After Mona Lisa’s Revenge, we’re now expected to believe that in an already convoluted Whoniverse, when Leonardo Di Vinci painted the original Mona Lisa, he used some paint from his weirdo neighbour, made-up artist Di Cattivo, which with its alien properties led to Mona becoming a corporeal manifestation with a Mancunian accent. Di Vinci was then kept a prisoner by the splinter of Scaroth that was Captain Tancredi (“Captain Tancredi?!?”) and forced to paint six copies of the painting all with “this is a copy” marked on the canvas by the Doctor. Where those six created using the same paint? Was there a small army of Mona’s waiting to be released?

The story’s whole attitude to art was fairly suspect. The veneration of the Mona Lisa was a good idea and the painting was presumably chosen by David Fisher for much the same reason when he was writing his first draft of City of Death. It’s recognisable, iconic. And there is some Reithian merit in explaining something of when Di Vinci created the work (even if, like City of Death, it forgets to mention that the painters ironically worked on the thing in France during the revolution). But made-up artist Di Cattivo’s work looked entirely out of period to me and I say that not because I’m trying to be a farty-farty-Sewell-pants but because it breaks the authenticity of the story.

The selection of Clyde’s painting too says a lot about the judges they’d choose it above whatever else was submitted by the other students. It’s part of the cranking out the plot, of course. You have to place the kids in the gallery and the only justifiable reason they’d visit would after winning a competition. Rani’s had her episode, Luke’s is coming up so it has to be Clyde. What kind of art would Clyde do? Well we’re not going the Pushing Daisies route and working against type (no knitting) so it has to be a sub-2000 AD daub instead of anything too challenging. Nothing too witty, please.

The requisite soap element seemed old hat too (as old hat, in fact as using the phrase 'old hat' to describe something as being old hat). The material about Luke becoming more human and leaving his room untidy was the kind of thing which motored the first season culminating in The Lost Son and it seems out of character for Luke to leave his room untidy anyway. Is he doing it on purpose, is that the idea? What kind of message is that to send kids? The loss of Sarah Jane for much of the story is also a disappointment, especially since the reason was a rerun of the aforementioned Fear Her, though probably understandable if it was a production requirement. Was Lis taking a well earned break or filming her scenes for The Marriage of Sarah Jane Smith?

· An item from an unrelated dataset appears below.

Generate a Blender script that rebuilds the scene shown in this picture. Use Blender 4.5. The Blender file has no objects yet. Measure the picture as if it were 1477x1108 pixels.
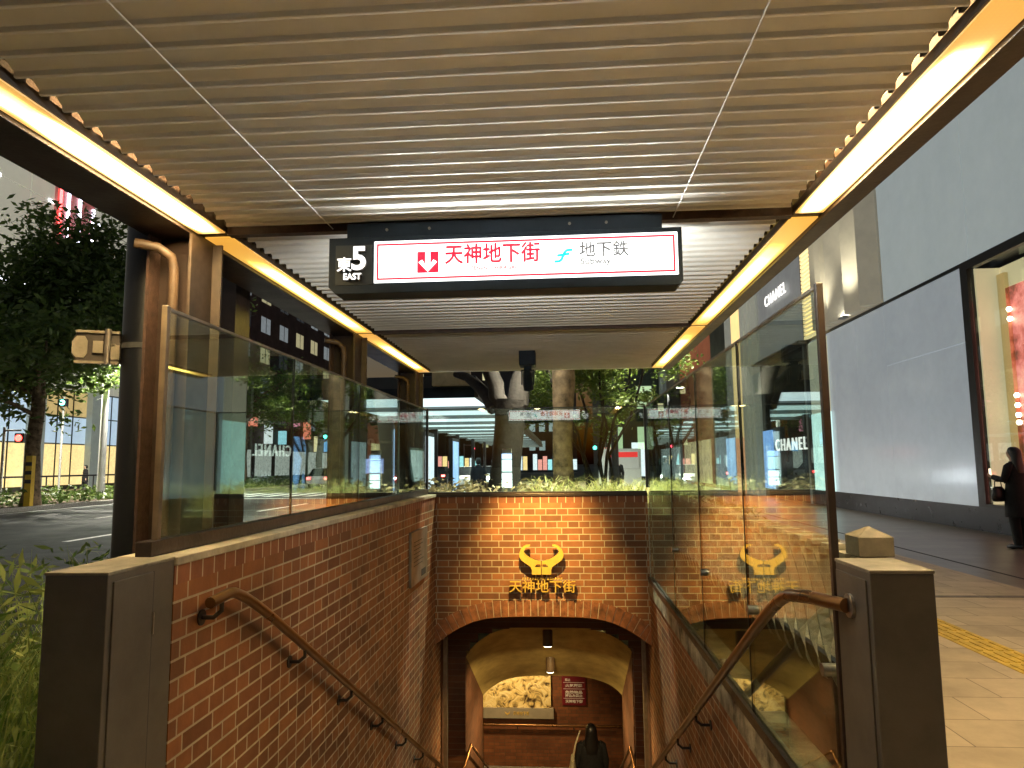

It's also fairly ironic that Fisher and Adams wrote K9 out of City of Death for precisely the reason he was deployed here to vanquish the enemy. True, his appearance was part of Luke's plan and he wasn't the real K9 (somehow having knowledge of his masters and mistresses despite having originated from a drawing which means he might as well equally be wondering where Romana, Leela, her K9 and the rest of Gallifrey have got to). But as the writers in the original series soon realised, you have to use the robot dog sparingly otherwise your audience will be waiting around for him to save the day, each and every week. After set up the creepiness of this monster from the painting, the writer effectively capsized his good work by making him easily beaten with a laser beam.

Having worked on accession databases in art galleries, I could also take against the idea that this museum would have cellar full of work which hasn’t been looked at since Victorian times and which the curator doesn’t have much of an idea about I’m genuinely making myself angry thinking about it which is not what you want on a Friday night and was the least of the story's problems. There’s only so much you can say against a thing before you become tedious yourself and I suspect I’m outstaying my welcome and best get out before I start making unfair direct comparisons with Douglas Adams and going into the usual tat about the decline of television in general. Suffice to say I didn’t like this. At all. And it’s probably spoiled City of Death for me, which is its worst crime of all.